Pracowników delegowanych powinny obowiązywać przepisy kraju, w którym pracują. Kraje UE osiągnęły porozumienie
Państwa członkowskie UE zaakceptowały w środę porozumienie w sprawie dyrektywy o pracownikach delegowanych, która ma lepiej chronić prawa pracowników wysyłanych do pracy za granicą.
Tzw. dyrektywa wdrożeniowa ma wzmocnić obowiązujące obecnie unijne przepisy z 1996 r. dotyczące pracowników delegowanych, czyli tych, którzy w ramach swojej umowy o pracę wyjeżdżają czasowo za granicę, aby tam pracować nadal dla swojego pracodawcy.
Podczas ostatecznych rozmów pod koniec lutego negocjatorzy opowiedzieli się m.in. za solidarną odpowiedzialnością wykonawców w budownictwie. Chodzi o to, by za niewywiązywanie się z obowiązków wobec pracowników delegowanych przez podwykonawcę był odpowiedzialny także główny wykonawca.
Zdaniem unijnego komisarza Laszlo Andora, środowe porozumienie daje jasny sygnał, że "Europa nie akceptuje oszustw lub nadużycia prawa kosztem pracowników delegowanych".
Jak przekonuje Andor, jeśli nowe regulacje zostaną przyjęte, poprawią "stosowanie i egzekwowanie istniejącej dyrektywy w sprawie delegowania pracowników, w szczególności w niektórych sektorach, takich jak budownictwo i transport drogowy".
W ocenie europosłanki PO Danuty Jazłowieckiej, która uczestniczyła w negocjacjach, "to wyraz odpowiedzialności państw członkowskich za bezpieczny rozwój mobilności wewnątrz UE".
Wyraziła nadzieję, że europosłowie wyrażą poparcie dla dyrektywy wdrożeniowej, która "w przyszłości pomoże zapewnić ochronę prawną pracowników oraz przejrzystość prawa dla pracodawców".
Dyrektywa przewiduje, że pracowników delegowanych powinny obowiązywać przepisy kraju, w którym pracują, dotyczące m.in. godzin pracy, minimalnego wynagrodzenia, minimalnej liczby płatnych dni wolnych czy norm BHP. Jednak w praktyce, z powodu braku odpowiednich kontroli, przepisy te nie zawsze są stosowane. Powoduje to z jednej strony nieodpowiednie traktowanie pracowników delegowanych, a z drugiej pracownicy ci są postrzegani w danym kraju jako nieuczciwa konkurencja.
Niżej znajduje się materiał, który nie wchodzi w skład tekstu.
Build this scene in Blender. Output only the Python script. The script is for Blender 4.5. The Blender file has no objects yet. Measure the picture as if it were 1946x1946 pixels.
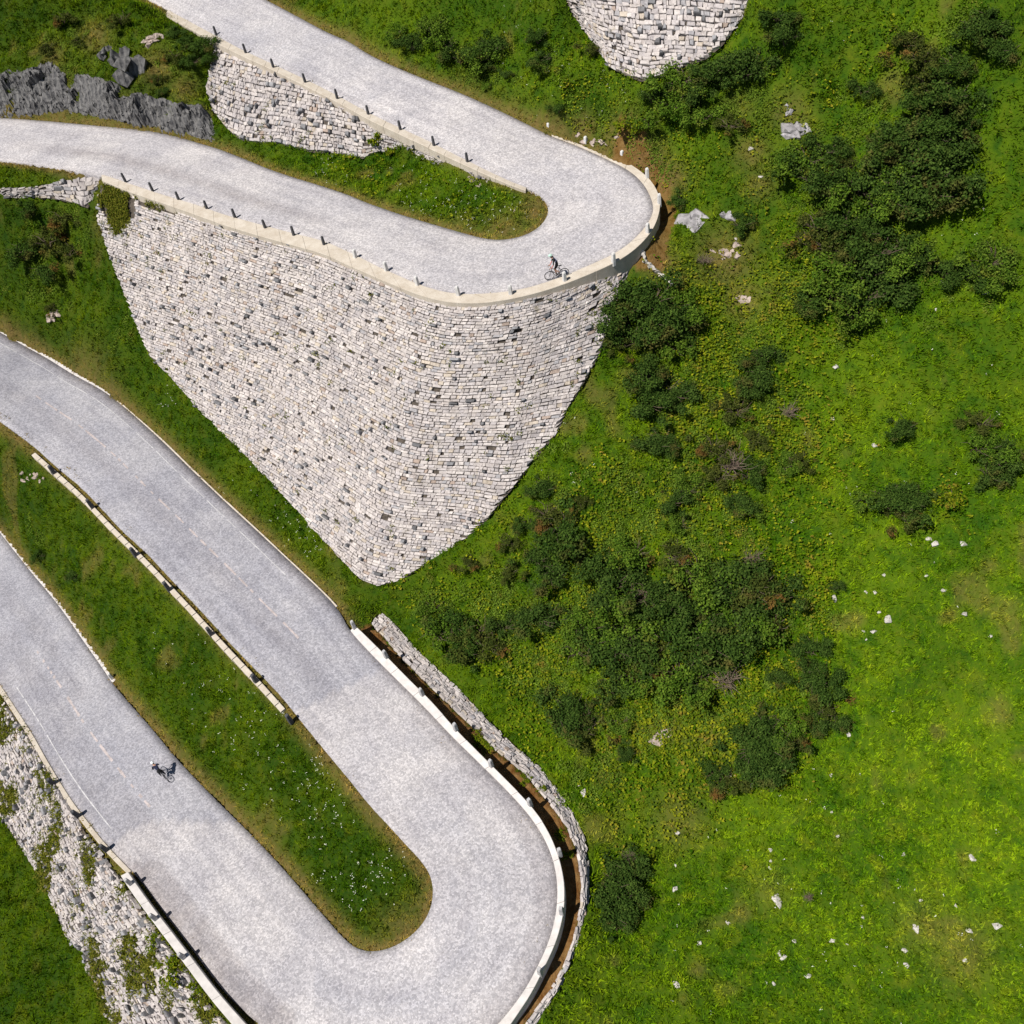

Nowe przepisy mają zapewnić lepszy dostęp do informacji dotyczących warunków zatrudnienia delegowanego pracownika oraz szybszą wymianę informacji pomiędzy państwami członkowskimi. Uzgodniono też zapisy dotyczące transgranicznej egzekucji kar i grzywien, które mają uniemożliwić nieuczciwym przedsiębiorcom unikanie kary za łamanie prawa dotyczącego delegowania pracowników.
Propozycję tzw. dyrektywy wdrożeniowej Komisja Europejska przedstawiła w marcu 2012 r.; spory między krajami UE a PE wywoływała głównie solidarna odpowiedzialność oraz środki kontroli firm.
Dyrektywa będzie poddana w Parlamencie Europejskim pod dwa głosowania - pierwsze 18 marca, w komisji ds. zatrudnienia i spraw społecznych oraz drugie i ostateczne podczas kwietniowej sesji plenarnej.